▶ _DATA SHOWN_:
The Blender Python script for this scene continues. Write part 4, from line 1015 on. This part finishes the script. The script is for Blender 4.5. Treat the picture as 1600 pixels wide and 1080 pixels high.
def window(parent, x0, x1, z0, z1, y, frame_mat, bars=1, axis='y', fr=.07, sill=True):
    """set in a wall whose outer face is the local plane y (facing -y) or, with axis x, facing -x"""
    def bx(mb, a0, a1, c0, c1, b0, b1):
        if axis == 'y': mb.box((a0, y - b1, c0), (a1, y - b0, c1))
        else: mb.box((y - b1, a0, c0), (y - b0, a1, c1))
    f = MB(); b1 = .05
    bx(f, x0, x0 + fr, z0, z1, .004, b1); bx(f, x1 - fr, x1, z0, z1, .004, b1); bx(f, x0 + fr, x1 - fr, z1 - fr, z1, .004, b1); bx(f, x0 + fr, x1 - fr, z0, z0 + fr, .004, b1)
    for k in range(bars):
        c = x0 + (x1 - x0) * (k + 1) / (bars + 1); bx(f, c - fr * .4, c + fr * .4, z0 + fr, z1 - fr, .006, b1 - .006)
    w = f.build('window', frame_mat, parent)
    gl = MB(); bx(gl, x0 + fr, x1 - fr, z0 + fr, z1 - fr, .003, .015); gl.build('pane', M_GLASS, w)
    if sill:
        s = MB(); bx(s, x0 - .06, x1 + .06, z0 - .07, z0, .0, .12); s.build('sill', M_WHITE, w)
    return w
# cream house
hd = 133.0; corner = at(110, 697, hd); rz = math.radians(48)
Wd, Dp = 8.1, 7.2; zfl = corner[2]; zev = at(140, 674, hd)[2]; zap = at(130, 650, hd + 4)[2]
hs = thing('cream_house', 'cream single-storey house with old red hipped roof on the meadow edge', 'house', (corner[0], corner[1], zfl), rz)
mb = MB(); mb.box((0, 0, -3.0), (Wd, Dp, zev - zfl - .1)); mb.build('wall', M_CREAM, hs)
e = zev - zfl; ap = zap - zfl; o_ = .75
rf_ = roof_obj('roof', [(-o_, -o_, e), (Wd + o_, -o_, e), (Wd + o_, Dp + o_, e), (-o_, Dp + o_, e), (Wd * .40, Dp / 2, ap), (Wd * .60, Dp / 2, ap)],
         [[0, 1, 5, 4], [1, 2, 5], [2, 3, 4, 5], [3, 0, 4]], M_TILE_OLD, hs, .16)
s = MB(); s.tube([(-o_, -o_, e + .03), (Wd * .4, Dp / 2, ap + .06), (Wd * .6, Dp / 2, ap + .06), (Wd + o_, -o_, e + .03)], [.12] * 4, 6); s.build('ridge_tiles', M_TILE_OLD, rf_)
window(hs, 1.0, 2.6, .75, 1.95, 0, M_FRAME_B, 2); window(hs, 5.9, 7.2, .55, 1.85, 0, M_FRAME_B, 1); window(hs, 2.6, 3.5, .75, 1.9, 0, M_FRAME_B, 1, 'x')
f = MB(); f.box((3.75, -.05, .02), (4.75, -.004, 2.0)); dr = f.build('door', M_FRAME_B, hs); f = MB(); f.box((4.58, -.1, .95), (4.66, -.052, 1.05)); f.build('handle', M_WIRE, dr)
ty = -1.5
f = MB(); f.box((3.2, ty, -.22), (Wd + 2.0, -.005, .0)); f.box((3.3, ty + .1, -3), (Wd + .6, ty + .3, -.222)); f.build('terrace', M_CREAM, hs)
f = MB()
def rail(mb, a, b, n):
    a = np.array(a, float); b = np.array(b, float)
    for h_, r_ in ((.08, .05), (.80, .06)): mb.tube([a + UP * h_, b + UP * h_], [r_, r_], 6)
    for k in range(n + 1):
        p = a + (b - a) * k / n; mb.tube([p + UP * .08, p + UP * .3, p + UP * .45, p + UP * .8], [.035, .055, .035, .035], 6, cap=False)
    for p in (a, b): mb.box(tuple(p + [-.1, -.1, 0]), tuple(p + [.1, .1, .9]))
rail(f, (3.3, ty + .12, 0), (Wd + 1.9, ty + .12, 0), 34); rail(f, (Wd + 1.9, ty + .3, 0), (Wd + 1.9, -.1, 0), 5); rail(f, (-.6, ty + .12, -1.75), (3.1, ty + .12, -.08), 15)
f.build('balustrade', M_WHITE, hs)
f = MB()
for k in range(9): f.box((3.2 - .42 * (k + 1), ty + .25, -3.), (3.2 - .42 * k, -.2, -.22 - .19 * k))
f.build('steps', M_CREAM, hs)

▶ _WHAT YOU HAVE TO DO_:
Copy all of the data. Keep every word exactly as it is.

▶ _EXERCISE OUTPUT_:
The Blender Python script for this scene continues. Write part 4, from line 1015 on. This part finishes the script. The script is for Blender 4.5. Treat the picture as 1600 pixels wide and 1080 pixels high.
def window(parent, x0, x1, z0, z1, y, frame_mat, bars=1, axis='y', fr=.07, sill=True):
    """set in a wall whose outer face is the local plane y (facing -y) or, with axis x, facing -x"""
    def bx(mb, a0, a1, c0, c1, b0, b1):
        if axis == 'y': mb.box((a0, y - b1, c0), (a1, y - b0, c1))
        else: mb.box((y - b1, a0, c0), (y - b0, a1, c1))
    f = MB(); b1 = .05
    bx(f, x0, x0 + fr, z0, z1, .004, b1); bx(f, x1 - fr, x1, z0, z1, .004, b1); bx(f, x0 + fr, x1 - fr, z1 - fr, z1, .004, b1); bx(f, x0 + fr, x1 - fr, z0, z0 + fr, .004, b1)
    for k in range(bars):
        c = x0 + (x1 - x0) * (k + 1) / (bars + 1); bx(f, c - fr * .4, c + fr * .4, z0 + fr, z1 - fr, .006, b1 - .006)
    w = f.build('window', frame_mat, parent)
    gl = MB(); bx(gl, x0 + fr, x1 - fr, z0 + fr, z1 - fr, .003, .015); gl.build('pane', M_GLASS, w)
    if sill:
        s = MB(); bx(s, x0 - .06, x1 + .06, z0 - .07, z0, .0, .12); s.build('sill', M_WHITE, w)
    return w
# cream house
hd = 133.0; corner = at(110, 697, hd); rz = math.radians(48)
Wd, Dp = 8.1, 7.2; zfl = corner[2]; zev = at(140, 674, hd)[2]; zap = at(130, 650, hd + 4)[2]
hs = thing('cream_house', 'cream single-storey house with old red hipped roof on the meadow edge', 'house', (corner[0], corner[1], zfl), rz)
mb = MB(); mb.box((0, 0, -3.0), (Wd, Dp, zev - zfl - .1)); mb.build('wall', M_CREAM, hs)
e = zev - zfl; ap = zap - zfl; o_ = .75
rf_ = roof_obj('roof', [(-o_, -o_, e), (Wd + o_, -o_, e), (Wd + o_, Dp + o_, e), (-o_, Dp + o_, e), (Wd * .40, Dp / 2, ap), (Wd * .60, Dp / 2, ap)],
         [[0, 1, 5, 4], [1, 2, 5], [2, 3, 4, 5], [3, 0, 4]], M_TILE_OLD, hs, .16)
s = MB(); s.tube([(-o_, -o_, e + .03), (Wd * .4, Dp / 2, ap + .06), (Wd * .6, Dp / 2, ap + .06), (Wd + o_, -o_, e + .03)], [.12] * 4, 6); s.build('ridge_tiles', M_TILE_OLD, rf_)
window(hs, 1.0, 2.6, .75, 1.95, 0, M_FRAME_B, 2); window(hs, 5.9, 7.2, .55, 1.85, 0, M_FRAME_B, 1); window(hs, 2.6, 3.5, .75, 1.9, 0, M_FRAME_B, 1, 'x')
f = MB(); f.box((3.75, -.05, .02), (4.75, -.004, 2.0)); dr = f.build('door', M_FRAME_B, hs); f = MB(); f.box((4.58, -.1, .95), (4.66, -.052, 1.05)); f.build('handle', M_WIRE, dr)
ty = -1.5
f = MB(); f.box((3.2, ty, -.22), (Wd + 2.0, -.005, .0)); f.box((3.3, ty + .1, -3), (Wd + .6, ty + .3, -.222)); f.build('terrace', M_CREAM, hs)
f = MB()
def rail(mb, a, b, n):
    a = np.array(a, float); b = np.array(b, float)
    for h_, r_ in ((.08, .05), (.80, .06)): mb.tube([a + UP * h_, b + UP * h_], [r_, r_], 6)
    for k in range(n + 1):
        p = a + (b - a) * k / n; mb.tube([p + UP * .08, p + UP * .3, p + UP * .45, p + UP * .8], [.035, .055, .035, .035], 6, cap=False)
    for p in (a, b): mb.box(tuple(p + [-.1, -.1, 0]), tuple(p + [.1, .1, .9]))
rail(f, (3.3, ty + .12, 0), (Wd + 1.9, ty + .12, 0), 34); rail(f, (Wd + 1.9, ty + .3, 0), (Wd + 1.9, -.1, 0), 5); rail(f, (-.6, ty + .12, -1.75), (3.1, ty + .12, -.08), 15)
f.build('balustrade', M_WHITE, hs)
f = MB()
for k in range(9): f.box((3.2 - .42 * (k + 1), ty + .25, -3.), (3.2 - .42 * k, -.2, -.22 - .19 * k))
f.build('steps', M_CREAM, hs)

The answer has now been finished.